The entire listing is to be repeated verbatim.

--- begin EXERCISE MATERIAL ---

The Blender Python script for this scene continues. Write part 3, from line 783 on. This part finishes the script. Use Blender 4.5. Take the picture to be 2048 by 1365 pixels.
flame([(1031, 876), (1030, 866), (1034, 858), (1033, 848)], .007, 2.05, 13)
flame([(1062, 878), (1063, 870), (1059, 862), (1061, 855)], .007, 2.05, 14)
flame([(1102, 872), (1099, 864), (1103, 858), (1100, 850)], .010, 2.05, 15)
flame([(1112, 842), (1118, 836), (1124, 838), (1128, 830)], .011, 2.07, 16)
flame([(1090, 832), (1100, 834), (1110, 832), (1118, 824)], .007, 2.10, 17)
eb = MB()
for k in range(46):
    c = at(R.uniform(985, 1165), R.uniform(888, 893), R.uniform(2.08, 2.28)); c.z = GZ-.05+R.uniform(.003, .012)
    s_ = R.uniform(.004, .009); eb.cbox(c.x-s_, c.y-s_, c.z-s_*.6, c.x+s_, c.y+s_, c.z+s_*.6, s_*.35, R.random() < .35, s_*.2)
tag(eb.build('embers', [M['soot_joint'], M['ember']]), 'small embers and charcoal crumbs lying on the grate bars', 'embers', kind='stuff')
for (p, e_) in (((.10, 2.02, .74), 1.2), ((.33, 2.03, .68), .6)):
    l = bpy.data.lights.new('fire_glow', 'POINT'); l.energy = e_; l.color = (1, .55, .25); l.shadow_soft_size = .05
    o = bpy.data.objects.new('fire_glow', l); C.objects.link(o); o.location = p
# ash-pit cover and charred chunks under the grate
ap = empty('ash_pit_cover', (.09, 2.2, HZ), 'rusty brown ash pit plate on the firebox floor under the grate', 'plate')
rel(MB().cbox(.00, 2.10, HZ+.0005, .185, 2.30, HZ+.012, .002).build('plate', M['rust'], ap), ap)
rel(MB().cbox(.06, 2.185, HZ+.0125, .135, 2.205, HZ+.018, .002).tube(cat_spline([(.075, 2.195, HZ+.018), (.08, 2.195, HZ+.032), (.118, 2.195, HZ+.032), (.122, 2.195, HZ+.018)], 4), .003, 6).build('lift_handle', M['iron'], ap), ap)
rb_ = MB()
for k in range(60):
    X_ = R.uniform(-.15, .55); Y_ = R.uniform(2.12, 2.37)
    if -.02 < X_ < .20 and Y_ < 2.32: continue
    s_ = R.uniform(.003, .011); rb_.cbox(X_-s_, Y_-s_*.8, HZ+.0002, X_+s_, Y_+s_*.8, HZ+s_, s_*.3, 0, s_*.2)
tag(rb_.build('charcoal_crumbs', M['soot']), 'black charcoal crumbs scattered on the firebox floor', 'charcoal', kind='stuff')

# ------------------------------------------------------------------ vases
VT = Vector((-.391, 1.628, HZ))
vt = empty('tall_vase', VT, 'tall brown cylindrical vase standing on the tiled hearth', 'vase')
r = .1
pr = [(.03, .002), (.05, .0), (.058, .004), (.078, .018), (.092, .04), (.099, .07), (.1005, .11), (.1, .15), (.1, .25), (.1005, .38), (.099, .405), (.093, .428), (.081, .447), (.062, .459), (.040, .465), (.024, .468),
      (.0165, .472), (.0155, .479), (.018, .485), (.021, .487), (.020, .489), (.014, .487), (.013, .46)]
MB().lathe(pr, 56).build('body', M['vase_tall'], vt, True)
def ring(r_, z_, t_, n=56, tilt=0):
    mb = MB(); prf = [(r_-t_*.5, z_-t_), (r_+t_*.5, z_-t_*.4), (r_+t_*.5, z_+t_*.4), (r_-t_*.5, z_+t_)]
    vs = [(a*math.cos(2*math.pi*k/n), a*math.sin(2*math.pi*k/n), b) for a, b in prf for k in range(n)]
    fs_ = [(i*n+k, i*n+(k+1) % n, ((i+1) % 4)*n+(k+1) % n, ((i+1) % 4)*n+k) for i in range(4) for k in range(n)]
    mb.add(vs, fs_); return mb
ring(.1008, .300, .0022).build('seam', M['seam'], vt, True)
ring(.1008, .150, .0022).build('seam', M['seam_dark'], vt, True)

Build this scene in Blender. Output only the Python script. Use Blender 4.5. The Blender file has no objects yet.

--- end EXERCISE MATERIAL ---

FULL RESPONSE:
The Blender Python script for this scene continues. Write part 3, from line 783 on. This part finishes the script. Use Blender 4.5. Take the picture to be 2048 by 1365 pixels.
flame([(1031, 876), (1030, 866), (1034, 858), (1033, 848)], .007, 2.05, 13)
flame([(1062, 878), (1063, 870), (1059, 862), (1061, 855)], .007, 2.05, 14)
flame([(1102, 872), (1099, 864), (1103, 858), (1100, 850)], .010, 2.05, 15)
flame([(1112, 842), (1118, 836), (1124, 838), (1128, 830)], .011, 2.07, 16)
flame([(1090, 832), (1100, 834), (1110, 832), (1118, 824)], .007, 2.10, 17)
eb = MB()
for k in range(46):
    c = at(R.uniform(985, 1165), R.uniform(888, 893), R.uniform(2.08, 2.28)); c.z = GZ-.05+R.uniform(.003, .012)
    s_ = R.uniform(.004, .009); eb.cbox(c.x-s_, c.y-s_, c.z-s_*.6, c.x+s_, c.y+s_, c.z+s_*.6, s_*.35, R.random() < .35, s_*.2)
tag(eb.build('embers', [M['soot_joint'], M['ember']]), 'small embers and charcoal crumbs lying on the grate bars', 'embers', kind='stuff')
for (p, e_) in (((.10, 2.02, .74), 1.2), ((.33, 2.03, .68), .6)):
    l = bpy.data.lights.new('fire_glow', 'POINT'); l.energy = e_; l.color = (1, .55, .25); l.shadow_soft_size = .05
    o = bpy.data.objects.new('fire_glow', l); C.objects.link(o); o.location = p
# ash-pit cover and charred chunks under the grate
ap = empty('ash_pit_cover', (.09, 2.2, HZ), 'rusty brown ash pit plate on the firebox floor under the grate', 'plate')
rel(MB().cbox(.00, 2.10, HZ+.0005, .185, 2.30, HZ+.012, .002).build('plate', M['rust'], ap), ap)
rel(MB().cbox(.06, 2.185, HZ+.0125, .135, 2.205, HZ+.018, .002).tube(cat_spline([(.075, 2.195, HZ+.018), (.08, 2.195, HZ+.032), (.118, 2.195, HZ+.032), (.122, 2.195, HZ+.018)], 4), .003, 6).build('lift_handle', M['iron'], ap), ap)
rb_ = MB()
for k in range(60):
    X_ = R.uniform(-.15, .55); Y_ = R.uniform(2.12, 2.37)
    if -.02 < X_ < .20 and Y_ < 2.32: continue
    s_ = R.uniform(.003, .011); rb_.cbox(X_-s_, Y_-s_*.8, HZ+.0002, X_+s_, Y_+s_*.8, HZ+s_, s_*.3, 0, s_*.2)
tag(rb_.build('charcoal_crumbs', M['soot']), 'black charcoal crumbs scattered on the firebox floor', 'charcoal', kind='stuff')

# ------------------------------------------------------------------ vases
VT = Vector((-.391, 1.628, HZ))
vt = empty('tall_vase', VT, 'tall brown cylindrical vase standing on the tiled hearth', 'vase')
r = .1
pr = [(.03, .002), (.05, .0), (.058, .004), (.078, .018), (.092, .04), (.099, .07), (.1005, .11), (.1, .15), (.1, .25), (.1005, .38), (.099, .405), (.093, .428), (.081, .447), (.062, .459), (.040, .465), (.024, .468),
      (.0165, .472), (.0155, .479), (.018, .485), (.021, .487), (.020, .489), (.014, .487), (.013, .46)]
MB().lathe(pr, 56).build('body', M['vase_tall'], vt, True)
def ring(r_, z_, t_, n=56, tilt=0):
    mb = MB(); prf = [(r_-t_*.5, z_-t_), (r_+t_*.5, z_-t_*.4), (r_+t_*.5, z_+t_*.4), (r_-t_*.5, z_+t_)]
    vs = [(a*math.cos(2*math.pi*k/n), a*math.sin(2*math.pi*k/n), b) for a, b in prf for k in range(n)]
    fs_ = [(i*n+k, i*n+(k+1) % n, ((i+1) % 4)*n+(k+1) % n, ((i+1) % 4)*n+k) for i in range(4) for k in range(n)]
    mb.add(vs, fs_); return mb
ring(.1008, .300, .0022).build('seam', M['seam'], vt, True)
ring(.1008, .150, .0022).build('seam', M['seam_dark'], vt, True)

Build this scene in Blender. Output only the Python script. Use Blender 4.5. The Blender file has no objects yet.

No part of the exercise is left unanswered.